The radicals are woven into all the culture of Pakistan.  Some are recognizable by their beards and dress, but others wear the suits of businessmen, generals, and government leaders. As a result, Pakistani Christians must be incredibly careful about what they say and do. One misstep can trigger a beating or cost them their homes, jobs, their freedom, or even their lives.

Christian girls are often abducted, raped, and forced to marry their rapists and convert to Islam, never to be seen by their parents again. Many churches have been bombed and pastors murdered. Pakistan is one of the few countries in all my travels where I have felt vulnerable.

Once, in Islamabad, I was sitting at a stoplight in a state of jet lag, dreamily pondering the plight of Christians in Pakistan.  I was thinking about how oppressed and defenseless they were and thinking that I, too, was defenseless, if only temporarily.

As I thought about that, I was staring out my open car window at the surrounding traffic. My gaze wandered from car to car as we were boxed in and at a standstill. I thought to myself, “If the radicals wanted to kill me here, it would be ridiculously easy.”

Suddenly, my eyes settled on a face contorted with rage staring back at me. The man’s clothing showed him to be a radical Islamist.  Leaning out of a van 10 feet ahead us, he was trying hard to get my attention and there was no missing his message. His face screamed, “You are not welcome here, and if I could, I’d kill you right now!”

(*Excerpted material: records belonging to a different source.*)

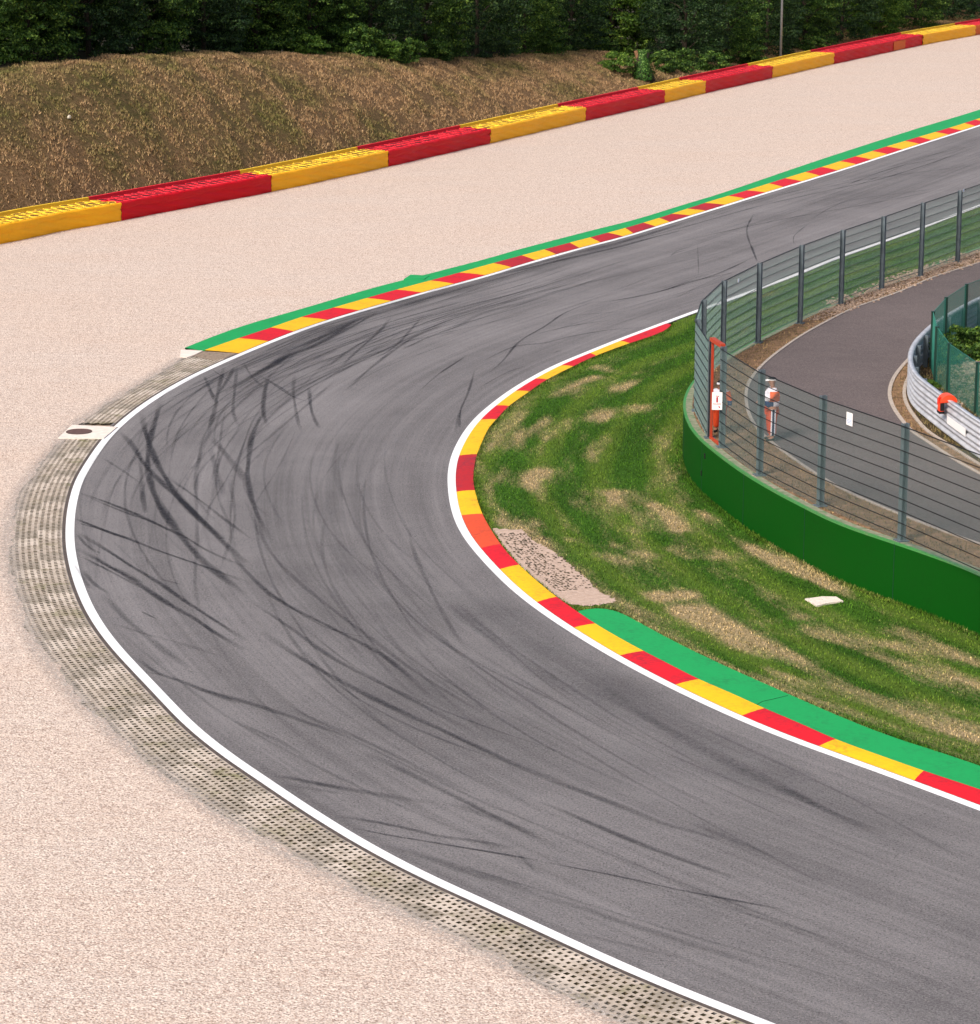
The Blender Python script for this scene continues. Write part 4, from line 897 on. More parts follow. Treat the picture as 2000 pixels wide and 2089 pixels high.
# pole, stones
l = bank_at(1592, .8); po = empty('lamp_post', l, label='thin pale grey pole standing behind the far yellow barrier block', cat='pole')
b = MB(); b.tube([l, l+Vector((0, 0, 12))], [.10, .06], 10); b.build('pole', M['grey'], po, smooth=True)
b = MB(); b.tube([l+Vector((0, 0, .02)), l+Vector((0, 0, .4))], [.16, .15], 10); b.build('base', M['grey'], po)
b = MB(); b.tube([l+Vector((0, 0, 12)), l+Vector((.5, -.4, 12.25)), l+Vector((1.2, -.9, 12.3))], [.05, .045, .04], 8); b.box(l+Vector((1.4, -1.05, 12.3)), .7, .28, .12, Vector((.8, -.6, 0))); b.build('lamp_head', M['grey'], po)
for (u, v, rr_, lb) in ((148,238,.13,'round white stone on the left part of the brown bank'),):
    best = None
    for i in range(len(bp)):
        for o_ in np.arange(.5, 8, .3):
            c = bp[i]-bn[i]*(BW+.3+o_); c = Vector((c.x, c.y, bankz(zs[i], o_))); a, e = UV(c); d = (a-u)**2+(e-v)**2
            if best is None or d < best[0]: best = (d, c)
    b = MB(); rock(b, best[1]+Vector((0, -.1, rr_*.5)), rr_*1.2); tag(b.build('stone', M['stone']), lb, 'stone')
# ================================================================== DEBRIS FENCE
posts = [(2032,1190,938),(1839.5,1103,866),(1674,1032,809),(1550,969.4,756),(1473,912,709),(1448,893,693),(1421.5,838,653),(1434,790,613.5),(1475,742,574.6),(1547,699,538.5),(1632.5,659.6,502),(1716,620.7,471),(1799,589.6,443),(1878.6,564,415),(1954,534,390),(2030,506,364),(2105,478,340)]
PB = [P(u, v, ZI) for u, v, t_ in posts]; PT = [zat(p.y, t_)-ZI for p, (u, v, t_) in zip(PB, posts)]
PT = [min(2.95, max(2.45, h)) for h in PT]
fe = empty('debris_fence', PB[6].copy(), label='tall wire debris fence with steel posts and cables standing along the green wall', cat='fence')
for i, (p, h) in enumerate(zip(PB, PT)):
    a = PB[max(0, i-1)]; c = PB[min(len(PB)-1, i+1)]; T = (c-a); T.z = 0; T.normalize(); N = Vector((T.y, -T.x, 0)); b = MB()
    ctr = p+Vector((0, 0, (h+.02)/2-.01))
    # H section: two flanges + web
    for s in (-1, 1): b.box(ctr+N*s*.064, .14, .014, h+.06, T)
    b.box(ctr, .012, .114, h+.06, T)
    b.box(p+Vector((0, 0, .012)), .28, .28, .024, T)
    b.build('post', M['steel'], fe)
gate = (4, 5)
side = {}
for i in range(len(PB)-1):
    if i in (4,): continue
    a, c, ha, hc = PB[i], PB[i+1], PT[i], PT[i+1]; T = c-a; L = T.length; T.normalize(); N = Vector((T.y, -T.x, 0)); o0 = -N*.10*(1 if (i < 7 or True) else -1)
    sgn = 1 if (P(1650, 850, ZI)-a).dot(N) < 0 else -1; o0 = N*.078*sgn
    hm = (ha+hc)/2; dd = .055; vv = MB(); r_ = .0013 if i < 4 else .0016
    def wire(p, q):
        d = (q-p).normalized(); b1 = N*r_; b2 = d.cross(N).normalized()*r_
        k0 = len(vv.v); vv.v += [p+b1+b2, p+b1-b2, p-b1-b2, p-b1+b2, q+b1+b2, q+b1-b2, q-b1-b2, q-b1+b2]
        vv.f += [(k0, k0+1, k0+5, k0+4), (k0+1, k0+2, k0+6, k0+5), (k0+2, k0+3, k0+7, k0+6), (k0+3, k0, k0+4, k0+7)]; vv.m += [0]*4
    for sg in (1, -1):
        kk_ = 1.15; x0 = -hm/kk_ if sg > 0 else 0; x1 = L if sg > 0 else L+hm/kk_
        x = x0
        while x < x1:
            # line: X = x + sg*z/kk
            z0, z1 = 0.03, hm-.02
            def xx(z): return x+sg*z/kk_
            if sg > 0: z0 = max(z0, (0-x)*kk_); z1 = min(z1, (L-x)*kk_)
            else: z0 = max(z0, (x-L)*kk_); z1 = min(z1, x*kk_)
            if z1 > z0+.02:
                def pt(z): f_ = xx(z)/L; return a.lerp(c, f_)+o0+Vector((0, 0, z*((ha*(1-f_)+hc*f_)/hm)))
                wire(pt(z0), pt(z1))
            x += dd
    vv.build('mesh_panel', M['wire'], fe)
NC = 10
for cix in range(NC):
    fz = .06+.93*cix/(NC-1); b = MB()
    for rng_ in ((0, 5), (5, len(PB))):
        pts = []
        for i in range(*rng_):
            a = PB[max(rng_[0], i-1)]; c = PB[min(rng_[1]-1, i+1)]; T = (c-a); T.z = 0; T.normalize(); N = Vector((T.y, -T.x, 0)); sgn = 1 if (P(1650, 850, ZI)-PB[i]).dot(N) < 0 else -1
            pts.append(PB[i]+N*.090*sgn+Vector((0, 0, PT[i]*fz)))
        b.tube(pts, .0115 if cix < NC-1 else .015, 6)
    b.build('cable', M['cable'], fe)
# gate frame (orange) between the two posts
ga, gb = PB[5], PB[4]; T = (gb-ga).normalized(); GH = PT[5]; Lg = (gb-ga).length
gf = empty('gate_frame', ga.copy(), label='narrow orange painted steel gate frame in the debris fence', cat='gate')
b = MB(); b.box(ga+T*.14+Vector((0, 0, GH/2)), .055, .06, GH, T); b.build('upright', M['orange'], gf)
b = MB(); b.box(gb-T*.14+Vector((0, 0, GH/2)), .05, .08, GH, T); b.build('upright', M['orange'], gf)
b = MB(); b.box((ga+gb)/2+Vector((0, 0, GH+.03)), Lg-.14, .13, .10, T); b.build('lintel', M['orange'], gf)
b = MB(); b.box((ga+gb)/2+Vector((0, 0, .03)), Lg-.2, .08, .05, T); b.build('threshold', M['orange'], gf)

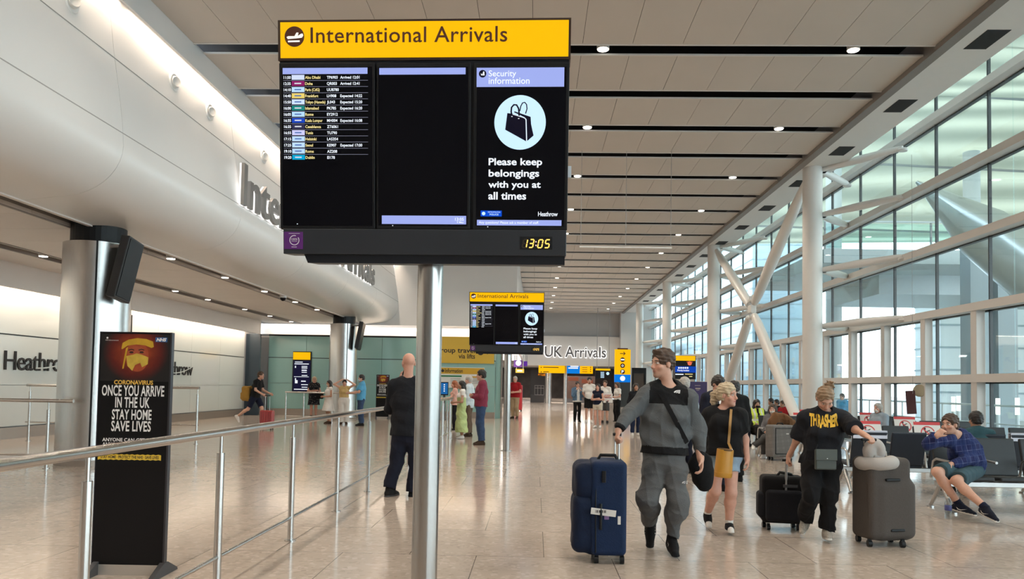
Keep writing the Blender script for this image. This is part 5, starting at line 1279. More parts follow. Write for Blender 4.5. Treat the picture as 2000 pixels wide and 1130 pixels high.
    # ---------------- hair
    if hair and hair.get('style') != 'bald':
        st_, hm = hair['style'], hair['m']; t_ = hair.get('t', .014); Hh = Blob()
        Hh.ell(hp(0, -.016, .046), np.array((.077 + t_, .095 + t_, .084 + t_ * 1.2)) * q, HR, .01)
        if st_ in ('long', 'bob', 'pony', 'bun', 'short'): Hh.ell(hp(0, -.05, -.01), np.array((.070 + t_ * .6, .055 + t_, .075)) * q, HR, .03)
        if st_ == 'long':
            L_ = hair.get('len', .30)
            for e in (-1, 1): Hh.chain([hp(.060 * e, -.035, .03), hp(.078 * e, -.035, -.08), hp(.072 * e, -.025, -.08 - L_ * .5), hp(.06 * e, -.03, -.08 - L_)], [.035 * q, .036 * q, .038 * q, .02 * q], .03)
            Hh.chain([hp(0, -.085, .02), hp(0, -.085, -.10), hp(0, -.075, -.08 - L_)], [.055 * q, .062 * q, .035 * q], .03)
        if st_ == 'bob':
            for e in (-1, 1): Hh.chain([hp(.066 * e, -.03, .04), hp(.080 * e, -.02, -.07)], [.036 * q, .03 * q], .03)
            Hh.chain([hp(0, -.085, .02), hp(0, -.08, -.09)], [.055 * q, .05 * q], .03)
        if st_ == 'pony':
            Hh.ell(hp(0, -.115, .035), np.array((.028, .025, .028)) * q, HR, .015); Hh.chain([hp(0, -.12, .035), hp(.0, -.165, .01), hp(.01, -.175, -.07), hp(.0, -.15, -.16)], [.024 * q, .036 * q, .036 * q, .012 * q], .02)
        # the hairline: face side and nape cleared
        fwd_line = hair.get('front', .078)
        Hh.ell(hp(0, .125, -.02), np.array((.088, .085, .100)) * q, HR, .012, 'd'); Hh.ell(hp(0, .10, -.12), np.array((.12, .11, .09)) * q, HR, .012, 'd')
        if st_ not in ('long', 'bob'):
            Hh.ell(hp(0, .0, -.125), np.array((.12, .16, .085)) * q, HR, .01, 'd')
            for e in (-1, 1): Hh.ell(hp(.09 * e, .020, -.03), np.array((.035, .045, .055)) * q, HR, .008, 'd')
        if st_ == 'bun':
            bp_ = hair.get('bun', (0, -.03, .165)); Hh.ell(hp(*bp_), np.array((.042, .036, .034)) * q, HR, .02)
            rg = np.random.RandomState(3)
            for _ in range(9): v = nz(rg.normal(size=3) + np.array((0.2, 0, .3))); c_ = hp(*bp_); Hh.cone(c_, c_ + v * .062 * q, .012 * q, .004 * q, .008)
        if st_ == 'quiff': Hh.ell(hp(.0, .062, .112), np.array((.052, .032, .024)) * q, HR, .02); Hh.ell(hp(.0, -.06, .0), np.array((.072, .045, .06)) * q, HR, .02)
        V, F = Hh.mesh(min(res, .013), fold=.005, ffreq=130, seed=5)
        put_mesh('hair', V, F, hm, root, G)
    # ---------------- clothes
    fsz = .0075 if res < .0075 else res
    if top:
        T = Blob(); g = top.get('g', .016); torso(T, g); sl = top.get('sleeve', .55)
        if sl > 0:
            for sd in 'ab': arm(T, sd, 0, g=top.get('gs', g * .9), upto=sl if np.isscalar(sl) else sl[sd == 'b'], flat=True, cuff=top.get('cuff'))
        hem = J['pel'] + up * top.get('hem', -.04) * s
        if top.get('skirt'):                                   # a dress: skirt grows out of the waist
            kl = top['skirt']; e = (J['ka'] + J['kb']) / 2 * kl + J['pel'] * (1 - kl); T.slab(J['pel'], e, (pw + .03, pd + .03), (pw + top.get('flare', .09), pd + top.get('flare', .09)), hl, .05, flat=2); 
        else:
            T.slab(hem - up * .05 * s, waist, (pw + g * 1.2, pd + g * 1.2), (ww + g * 1.7, wd_ + g * 1.7), hl, .05); T.cut(hem, -up, box=.33 * s)
        nk = top.get('neck', .0); fdir = nz(np.cross(lat, up)); fdir = fdir if fdir @ fw_ > 0 else -fdir
        T.ell(nb + up * (.045 - nk) * s + fdir * .03 * s, np.array((.075, .075, .055)) * s * (1 + nk * 4), np.stack([lat, np.cross(up, lat), up], 1), .01, 'd')
        if top.get('sleeve', .55) == 0:
            pass
        V, F = T.mesh(fsz, fold=top.get('fold', .006), seed=top.get('seed', 1), ffreq=top.get('ff', 20))
        ctx = dict(J=J, up=up, lat=lat, s=s, f=fdir, G=G)
        mm = top['m']; o_top = put_mesh(top.get('name', 'shirt'), V, F, mm, root, G, mi=(lambda c: top['mi'](c, ctx)) if 'mi' in top else None)
        root['_t'] = 0; del root['_t']; person.last_top = (o_top, V, F, ctx)
        if top.get('collar'):
            C_ = Blob(); C_.cone(nb - up * .012 * s, nb + up * .035 * s, .072 * s, .062 * s, .01, flat=3); C_.cone(nb - up * .02 * s, nb + up * .05 * s, .060 * s, .054 * s, .005, op='d'); V, F = C_.mesh(min(res, .01)); put_mesh('collar', V, F, mm if not isinstance(mm, (list, tuple)) else mm[0], root, G)
    if bot:
        T = Blob(); g = bot.get('g', .014); kd = bot['kind']
        T.slab(J['pel'] - up * .05 * s, J['pel'] + up * bot.get('rise', .07) * s, (pw + g * .8, pd + g * .8), (pw * .94 + g * .6, pd * .95 + g * .6), hl, .05)
        if kd == 'skirt':
            kl = bot.get('len', 1.0); mid = (J['ka'] + J['kb']) / 2; an_ = (J['aa'] + J['ab']) / 2; e = J['pel'] + (mid - J['pel']) * min(kl, 1) + (an_ - mid) * max(kl - 1, 0); T.slab(J['pel'], e, (pw + g, pd + g), (pw + bot.get('flare', .05), pd + bot.get('flare', .05) * .8), hl, .05, flat=2)
        else:
            ln = {'trousers': 1.96, 'shorts': bot.get('len', .6)}[kd]
            for sd in 'ab': leg(T, sd, g, bot.get('g2', g), upto=bot.get('len', ln), flat=True, cloth_=kd == 'trousers')
        V, F = T.mesh(fsz, fold=bot.get('fold', .007), seed=bot.get('seed', 2), ffreq=bot.get('ff', 18))
        put_mesh(bot.get('name', {'trousers': 'trousers', 'shorts': 'shorts', 'skirt': 'skirt'}[kd]), V, F, bot['m'], root, G, mi=(lambda c: bot['mi'](c, dict(J=J, up=up, lat=lat, s=s, f=fw_, G=G))) if 'mi' in bot else None)
    # ---------------- shoes
    sh_ = shoes or dict(m=cloth('shoe_dark', (.02, .02, .022)), sole=None)
    for sd in 'ab':
        A, K_ = J['a' + sd], J['k' + sd]; fd = None
        if feet and sd in feet:
            v = feet[sd]
            if 'toe' in v: tp = at_Y(v['toe'][0], v['toe'][1], G[1] + v['toe'][2]); fd = nz(tp - (A - np.array((0, 0, .05)) * s))
            else: fd = nz(rz_(yaw + v.get('yaw', 0)) @ np.array([0, -math.cos(math.radians(v.get('dip', 0))), -math.sin(math.radians(v.get('dip', 0)))]))
        if fd is None: fd = rz_(yaw + (-12 if sd == 'a' else 12)) @ np.array([0, -1.0, 0])
        sup = nz(np.array((0, 0, 1.0)) - fd * fd[2]); sup = sup if sup @ nz(K_ - A) > -.3 else -sup; side = np.cross(fd, sup); z = s * (0.93 if fem else 1.03) * sh_.get('z', 1.0)
        S_ = Blob(); pt = lambda f_, u_: A + (fd * f_ + sup * u_) * z
        S_.cone(pt(-.040, -.045), pt(.06, -.050), .036 * z, .043 * z, .03); S_.cone(pt(.06, -.052), pt(.165, -.060), .044 * z, .031 * z, .03, lat=sup, sq=.75); S_.cone(pt(-.01, sh_.get('high', .03)), pt(.0, -.04), .040 * z, .046 * z, .03, flat=1); S_.cone(pt(.02, -.01), pt(.11, -.045), .034 * z, .03 * z, .03)
        S_.slab(pt(-.055, -.078), pt(.18, -.078), (.036 * z, .012 * z), (.036 * z, .012 * z), side, .012); S_.cut(pt(0, -.088), -sup)
        V, F = S_.mesh(min(res, .010) if res < .014 else .012)
        sole = sh_.get('sole'); mm = [sh_['m']] + ([sole] if sole else []) + ([sh_['toe']] if sh_.get('toe') else [])
        def smi(c, A=A, sup=sup, fd=fd, z=z):
            h = (c - A) @ sup / z; r = np.zeros(len(c)); 
            if sole: r[h < -.066] = 1
            if sh_.get('toe'): r[((c - A) @ fd / z > .135) & (h >= -.066)] = 2
            return r
        so = put_mesh('shoe', V, F, mm, root, G, mi=smi)
        if sh_.get('sock'):
            K2 = Blob(); a1 = A + nz(K_ - A) * sh_.get('sockh', .10) * s; K2.cone(A, a1, .044 * s, .044 * s, flat=2); V, F = K2.mesh(.010); put_mesh('sock', V, F, sh_['sock'], root, G)
        if sh_.get('deco'): sh_['deco'](so, A, fd, sup, side, z, G)
    person.J = J; person.fr = dict(up=up, lat=lat, s=s, G=G, hp=hp, HR=HR, q=q, root=root, fw=fw_)
    return root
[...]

Our eyes met for an instant before I turned away, pretending to be oblivious. As I looked away, my host, Shahbaz, spotted him and whispered repeatedly, “Do you see him? Do you see him?  Look at him, he wants to kill you!” I let Shahbaz know under my breath that I hadn’t missed him, and I didn’t need to look at him again! Within seconds the traffic light changed, we turned to the right, and the van went straight, taking with it the hate-filled eyes still locked on me.

Shahbaz relaxed when the incident was over. Later, we sat down to eat, and he said, “It’s not safe for you to come here.  Security is notified every time an American comes here. You never know if you are being watched.” That day, at the stoplight, I gained just a bit of an understanding of the daily experience and mindset of a persecuted Christian.

Walk through a dark alley at night on the wrong side of town, and you will get a taste of how the persecuted Christian feels every day. It’s a constant feeling of vulnerability. They are keenly aware that someone could be hiding in the shadows, waiting to hurt them.

Christians in Pakistan are second-class citizens; in many restaurants, Christians can’t eat with Muslims or must use separate silverware. In the Pakistani press (and society), Christians (until recently) were referred to as “garbage collectors.” Consider what that would do to your psyche over time. You might laugh at first and then feel angry, but over time the abuse would take its toll.  You would start to think of yourself as a “garbage collector.”  Christians are cowed, beaten down, and always looking over their shoulder to avoid any abuse coming their way.

I had known Shahbaz for a couple of years, and the curious thing about him was that from the beginning of our relationship, he always told me that one day he’d be assassinated by Islamists.

I never knew how to take those comments. Pakistan is a convoluted and corrupt mess, and I always wondered if it was a ploy to gain sympathy and more financial support, or if it was real.

As our relationship grew, I saw it was a simple declaration of an obvious and inevitable outcome.

For years, ICC’s founder, and then myself, had introduced him to government leaders in Washington, D.C. With those connections, his reputation grew, and over time, he rose to become Pakistan’s highest representative of its religious minorities. He repeatedly stood up for the rights of persecuted Christians against the fundamentalists. He had a target on his back.

As his time drew closer, he began to distance himself from friends, knowing that his end would be violent.

A couple of months before his death, I met with him in Washington, D.C. I keep a picture we took together then on my desk. His beaming face reminds me that the martyr often knows his end is coming. Shahbaz chose to walk out his last days with courage, serving King and Kingdom with courage and selflessness.

Just a few months later, I read that he had been gunned down by radical Islamists outside his house.